The DHS policy on searching laptops at the border raises alarms. Customs officials have been granted a general exception to the Fourth Amendment that provides that searching luggage for contraband at the borders is “reasonable” even in the absence of judicial review, cause to believe that a crime has been committed, or a warrant. One might well argue that the exception did not contemplate that the citizen might carry all of his “papers” in his luggage. One might well argue that law that permits customs official to seize contraband did not contemplate that it be used to seize all of a citizen’s papers, deny the citizen access to them, and provide them to other agencies of the state to use for purposes for which in other circumstances they would clearly require a warrant.
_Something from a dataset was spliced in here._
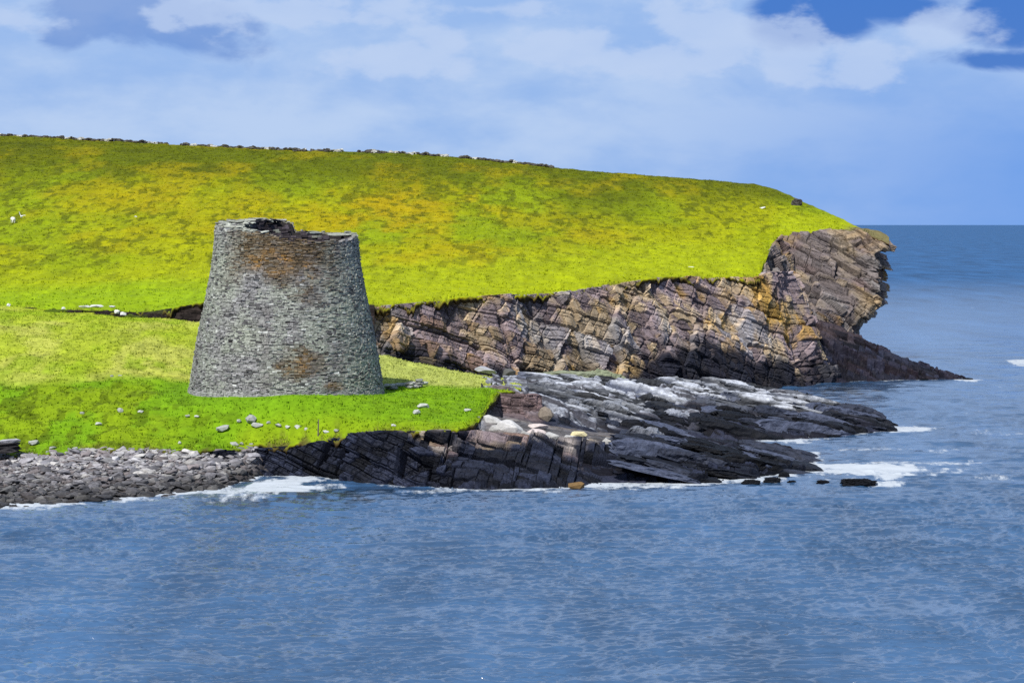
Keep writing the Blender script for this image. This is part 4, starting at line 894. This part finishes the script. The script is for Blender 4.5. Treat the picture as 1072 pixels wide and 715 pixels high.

Similarly, the citizen should not be able to use cheap technology, for example, cryptography, to resist his responsibility under the law, warrant, or subpoena, as applicable, to provide evidence. If a court can order that a vault be opened to provide access to evidence, then the court should be able to order that encrypted evidence be provided in the clear. In the absence of law, the penalty for resisting such an order should not be contingent upon the cost to the state of obtaining the evidence by brute force, clearly higher in the case of cryptography than In that of the vault.

Changes in technology may impact rules and procedures but we must be able to look to stable law to mediate that impact. We must be able to look to courts and legislatures to check the zealotry natural to the executive.

[October 21, 2008] Looking forward to Monterey. I am on the ground for a while (one week) on Kauai, and it is a beatiful day, so I think Kathy and I will get our bicycles out in ten minutes.